Ever since I had landed in this new environment, little bits of extra information had been piling up. The moment I slid behind the wheel, their presence ramped up more significantly. That feeling of a weight on my brain was in fact the impending sense of my thoughts being overwhelmed with information. But I wasn’t consciously aware of it. I needed the car to remind me that, like everyone, there’s a limit to what I can process.
Our brains are good at handling one task. Hell, throw two at it and it’ll divide and conquer. But beyond that, things start to get a little less clear. It becomes necessary to split our attention in order to try to focus. At this point the brain begins to perform less effectively. We’re more likely to make errors.
For any isolated task, our brain would be able to figure it out.
Finding the lights. Getting used to the steering wheel being on the wrong side.
Reversing without hitting other cars, or rental staff.
But being bombarded by all of this at once forces our brain to keep ‘switching’ across tasks, trying to work out which it feels is most important.
Maybe it’ll select correctly and allow me to get away with reversing smoothly, or maybe it’ll switch to wanting to jam along to that catchy 80s tune just as I’m negotiating my critical turn. It’s bombarded with choice.
When the radio’s volume is turned down, it enables me to more consciously choose what is important. It limits the distractions being thrown at me. It slows things down to a more manageable level. It makes it more likely that I can focus on the visual task of navigating the obstacles around me successfully.
And avoid a rental damages claim before I’ve even hit the highway.
Car manufacturers are some of the world’s most established companies. And they purposefully design their cars to limit distractions in my life, for my benefit. They recognise my own limits.
Do I?
Our world is increasingly filled with distractions vying for our attention. And now, more than ever, I need to choose carefully what I invest that attention in.
When do you need to turn the volume down in your life?
Maybe my goal for today is to write a blog post. Perhaps I need to review my monthly expenses as economic times get tight. Or I feel the need to secure 30 minutes for myself away from the stresses of my routine. What’s getting in the way of focusing on what you want to achieve today?
The volume of today’s distractions are powerful. They are better than ever at stopping me from seeing my goal, let alone focusing on it. My phone’s notifications are a distraction. Social media companies designing their algorithms to take advantage of my natural impulses to constantly monitor their feeds are a distraction. The ‘Breaking News’ ticker is a distraction. Golf videos on YouTube are a distraction.
I might trick myself into thinking I can multi-task. That I can edit an article at the same time as listening to a podcast. Until I read the typos that remain after I press ‘publish’.
We all have our limits. The moment we think we don’t, is the day we risk being able to see what’s important.
Taken on their own, any one of life’s distractions isn’t necessarily a bad or evil thing. I can probably conquer them individually. But when they mount up, when I don’t consciously pay attention to their collective weight, I lose the ability to see their impact. And the opportunity to choose the most important one to focus on.

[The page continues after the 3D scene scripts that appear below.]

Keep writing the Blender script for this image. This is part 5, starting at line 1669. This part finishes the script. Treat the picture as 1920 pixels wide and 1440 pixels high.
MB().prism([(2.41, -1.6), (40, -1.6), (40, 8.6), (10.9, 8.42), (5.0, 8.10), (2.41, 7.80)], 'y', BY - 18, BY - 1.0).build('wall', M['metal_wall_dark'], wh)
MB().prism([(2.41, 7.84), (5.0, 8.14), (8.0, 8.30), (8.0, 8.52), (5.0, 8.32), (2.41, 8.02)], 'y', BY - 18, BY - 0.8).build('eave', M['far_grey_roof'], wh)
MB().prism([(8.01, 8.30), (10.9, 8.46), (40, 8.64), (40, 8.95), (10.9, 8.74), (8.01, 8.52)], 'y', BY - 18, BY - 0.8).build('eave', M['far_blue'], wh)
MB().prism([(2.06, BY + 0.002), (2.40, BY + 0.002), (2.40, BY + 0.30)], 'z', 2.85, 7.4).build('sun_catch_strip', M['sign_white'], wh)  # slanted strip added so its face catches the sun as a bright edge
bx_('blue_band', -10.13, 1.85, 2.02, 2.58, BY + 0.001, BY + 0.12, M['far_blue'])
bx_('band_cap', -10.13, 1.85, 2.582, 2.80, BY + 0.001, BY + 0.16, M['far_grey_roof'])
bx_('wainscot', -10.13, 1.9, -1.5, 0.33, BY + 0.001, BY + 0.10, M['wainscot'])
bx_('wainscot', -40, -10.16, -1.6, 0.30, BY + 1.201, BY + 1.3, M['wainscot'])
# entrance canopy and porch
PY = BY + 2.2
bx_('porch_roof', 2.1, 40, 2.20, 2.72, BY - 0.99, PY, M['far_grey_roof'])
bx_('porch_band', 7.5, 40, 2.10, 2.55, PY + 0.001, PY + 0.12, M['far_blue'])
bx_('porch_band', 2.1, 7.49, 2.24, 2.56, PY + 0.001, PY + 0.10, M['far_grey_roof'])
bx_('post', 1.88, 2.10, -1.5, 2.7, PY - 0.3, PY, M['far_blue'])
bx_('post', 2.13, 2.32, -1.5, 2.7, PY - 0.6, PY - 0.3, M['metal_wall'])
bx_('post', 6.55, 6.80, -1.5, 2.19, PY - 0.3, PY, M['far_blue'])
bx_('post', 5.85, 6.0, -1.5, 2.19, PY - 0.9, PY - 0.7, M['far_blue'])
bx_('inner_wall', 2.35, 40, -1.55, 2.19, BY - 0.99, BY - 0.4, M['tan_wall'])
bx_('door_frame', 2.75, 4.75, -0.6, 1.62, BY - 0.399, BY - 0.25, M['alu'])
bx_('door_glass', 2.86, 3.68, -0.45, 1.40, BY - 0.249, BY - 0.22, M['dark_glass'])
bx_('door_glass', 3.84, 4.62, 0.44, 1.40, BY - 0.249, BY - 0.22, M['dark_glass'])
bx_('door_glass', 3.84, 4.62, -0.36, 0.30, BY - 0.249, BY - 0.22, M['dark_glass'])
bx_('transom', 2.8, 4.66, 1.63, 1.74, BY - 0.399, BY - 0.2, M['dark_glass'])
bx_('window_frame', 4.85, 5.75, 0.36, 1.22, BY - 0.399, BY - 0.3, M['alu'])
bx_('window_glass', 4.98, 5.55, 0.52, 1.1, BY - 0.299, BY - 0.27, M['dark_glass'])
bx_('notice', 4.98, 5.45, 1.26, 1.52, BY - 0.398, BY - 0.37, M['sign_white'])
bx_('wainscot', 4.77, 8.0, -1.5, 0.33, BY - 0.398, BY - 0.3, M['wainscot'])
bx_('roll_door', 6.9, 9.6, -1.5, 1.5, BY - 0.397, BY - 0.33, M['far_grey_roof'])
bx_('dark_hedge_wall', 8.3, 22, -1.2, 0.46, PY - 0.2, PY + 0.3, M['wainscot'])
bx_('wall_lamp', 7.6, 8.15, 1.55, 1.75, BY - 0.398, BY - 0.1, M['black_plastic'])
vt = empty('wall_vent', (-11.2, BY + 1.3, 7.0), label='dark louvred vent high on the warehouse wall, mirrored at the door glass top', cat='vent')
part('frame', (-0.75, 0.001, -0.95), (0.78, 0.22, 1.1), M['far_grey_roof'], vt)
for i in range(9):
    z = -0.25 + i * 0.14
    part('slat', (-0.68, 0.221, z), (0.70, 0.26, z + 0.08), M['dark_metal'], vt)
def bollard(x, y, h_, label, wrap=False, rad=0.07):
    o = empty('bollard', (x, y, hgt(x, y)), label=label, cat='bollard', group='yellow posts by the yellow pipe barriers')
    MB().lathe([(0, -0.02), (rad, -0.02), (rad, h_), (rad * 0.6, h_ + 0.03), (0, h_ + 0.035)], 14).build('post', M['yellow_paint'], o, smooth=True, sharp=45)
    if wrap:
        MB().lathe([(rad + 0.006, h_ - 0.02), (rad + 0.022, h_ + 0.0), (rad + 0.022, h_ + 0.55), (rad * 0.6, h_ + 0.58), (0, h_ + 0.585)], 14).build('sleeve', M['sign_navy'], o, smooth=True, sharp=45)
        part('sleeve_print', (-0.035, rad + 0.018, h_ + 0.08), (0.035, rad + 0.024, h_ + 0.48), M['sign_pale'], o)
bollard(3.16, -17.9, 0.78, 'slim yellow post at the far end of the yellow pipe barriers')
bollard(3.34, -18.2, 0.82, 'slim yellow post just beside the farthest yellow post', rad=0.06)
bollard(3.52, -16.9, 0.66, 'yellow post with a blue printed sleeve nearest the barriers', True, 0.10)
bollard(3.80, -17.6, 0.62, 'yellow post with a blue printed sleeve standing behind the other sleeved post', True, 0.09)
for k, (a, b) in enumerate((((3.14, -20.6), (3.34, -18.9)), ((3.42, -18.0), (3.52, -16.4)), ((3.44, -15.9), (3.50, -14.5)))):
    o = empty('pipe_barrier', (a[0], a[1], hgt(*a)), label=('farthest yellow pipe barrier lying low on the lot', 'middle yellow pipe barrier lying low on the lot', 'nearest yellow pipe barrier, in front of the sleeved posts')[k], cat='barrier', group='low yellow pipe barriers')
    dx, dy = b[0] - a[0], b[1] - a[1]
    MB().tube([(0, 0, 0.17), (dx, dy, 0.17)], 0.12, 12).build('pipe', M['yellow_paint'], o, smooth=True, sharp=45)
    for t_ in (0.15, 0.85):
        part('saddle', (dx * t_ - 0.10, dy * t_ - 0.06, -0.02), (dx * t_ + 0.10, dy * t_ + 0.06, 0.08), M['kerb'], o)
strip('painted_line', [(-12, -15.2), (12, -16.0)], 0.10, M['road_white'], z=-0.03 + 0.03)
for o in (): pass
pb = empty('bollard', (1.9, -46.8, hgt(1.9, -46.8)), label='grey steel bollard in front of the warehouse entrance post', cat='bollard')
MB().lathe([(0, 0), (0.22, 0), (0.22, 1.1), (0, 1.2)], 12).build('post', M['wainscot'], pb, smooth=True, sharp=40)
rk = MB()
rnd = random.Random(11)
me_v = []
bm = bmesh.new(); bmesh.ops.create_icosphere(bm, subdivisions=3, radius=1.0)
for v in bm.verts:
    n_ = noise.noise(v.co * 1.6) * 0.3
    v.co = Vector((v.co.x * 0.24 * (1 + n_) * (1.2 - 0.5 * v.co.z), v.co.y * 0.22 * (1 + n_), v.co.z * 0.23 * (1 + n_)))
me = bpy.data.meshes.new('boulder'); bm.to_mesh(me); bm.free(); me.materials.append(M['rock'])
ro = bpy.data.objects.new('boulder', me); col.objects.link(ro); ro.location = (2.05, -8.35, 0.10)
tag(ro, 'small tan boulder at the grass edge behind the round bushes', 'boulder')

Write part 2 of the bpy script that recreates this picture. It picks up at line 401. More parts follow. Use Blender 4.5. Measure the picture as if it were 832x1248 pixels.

There’s no company that has yet managed to turn down the volume of life for me. It is my responsibility to manage the levels. But I need prompting, because it isn’t always easy. Everything can mount up so quickly, without me even noticing.
So when I see a car radio, it reminds me:
I have the power to choose when to turn the volume down.
Maybe that means:
Putting my phone in another room while I write an important email, or read, or sleep
Setting specific social media timeslots, or removing the apps from my phone altogether so I have to check them on a computer
Knowing when to take a break from news’ cycles
Recognising that watching one 20 minute golf video is a pleasant distraction, getting lost in the rabbit hole is removing any chance of focusing on something important
Learning about and implementing productivity methods, like the Pomodoro Technique
Focusing is hard, perhaps harder than ever.
So I can always do with a reminder to keep an eye out for the volume button.